To understand why this is an interesting approach, it helps to know the difference between “fully supervised” and “weakly supervised” training for artificial intelligence systems. Computer visions systems need to be taught to recognize objects. Show them images that are labeled “bear,” for example, and they can learn to identify images it thinks are bears in new photos. When researchers use photographs that humans have annotated so that an AI system can learn from them, that’s called “fully supervised.” The images are clearly labeled so the software can learn from them.

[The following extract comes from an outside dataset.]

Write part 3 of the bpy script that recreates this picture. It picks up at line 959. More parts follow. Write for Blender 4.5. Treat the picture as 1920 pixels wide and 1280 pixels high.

“That works really well,” says Manohar Paluri, the computer vision lead at Facebook’s Applied Machine Learning group, which carried out the research along with another division at the social network called Facebook AI Research. The only problem with that approach is that the images need to be labeled in the first place, which takes work by humans.

“Going to billions [of labeled images] starts becoming infeasible,” Paluri adds. And in the world of artificial intelligence, the more data that a system can learn from, generally the better it is. And diverse data is important too—if you want to teach an AI system to recognize what a wedding looks like, you don’t want to just show it photographs of weddings from North America, but instead from weddings across the world.

Enter “weakly supervised” learning, in which the data hasn’t been carefully labeled by people for the purpose of teaching an AI. That’s where all those billions of Instagram photos came into play. Those hashtags become a way of crowdsourcing the labeling job. For example, the tag #brownbear, combined with the similar tag #ursusarctos, becomes the label for images of bears. Instagram users became the labelers.

But that kind of data is messy and imperfect, and thus noisy. For example, Paluri points out that someone who takes an Instagram photo near the Eiffel Tower may still give it that tag, but the tower itself isn’t visible. That label still makes sense in the human context, but doesn’t do much good for a simple-minded computer. In another scenario, a birthday party scene that has cake in it might not be labeled #cake, which is also not helpful if you’re trying to train a computer what that dessert looks like.

Facebook
An example of the kind of image classification Facebook’s image recognition systems could do in the past. Facebook
Facebook
The new system is more precise: it can recognize an animal as not just a bird, but as an eastern meadowlark. Facebook

It worked anyway

But the end result is that despite the noise in the original data, Paluri says that ultimately, it worked very well. Measured by one benchmark, the system—trained on those billions of Insta pics—was on average about 85 percent accurate. Paluri says that it is the strongest computer vision system that Facebook has yet made.

If you use Facebook, you know that it can recognize faces in the photos you upload and suggest tagging them with (hopefully) the right name. That’s an example of computer vision—in this case, face recognition. But under the hood, Facebook uses computer vision to identify other things besides faces, like visual content (such as pornography) that’s not allowed on the platform.

Paluri says that the new, Instagram-trained technology is already being used to help them flag objectionabe content in photos that shouldn’t be on the site. When it comes to recognizing “objectionable content,” he says, they’ve already noticed “significant improvement in accuracy.”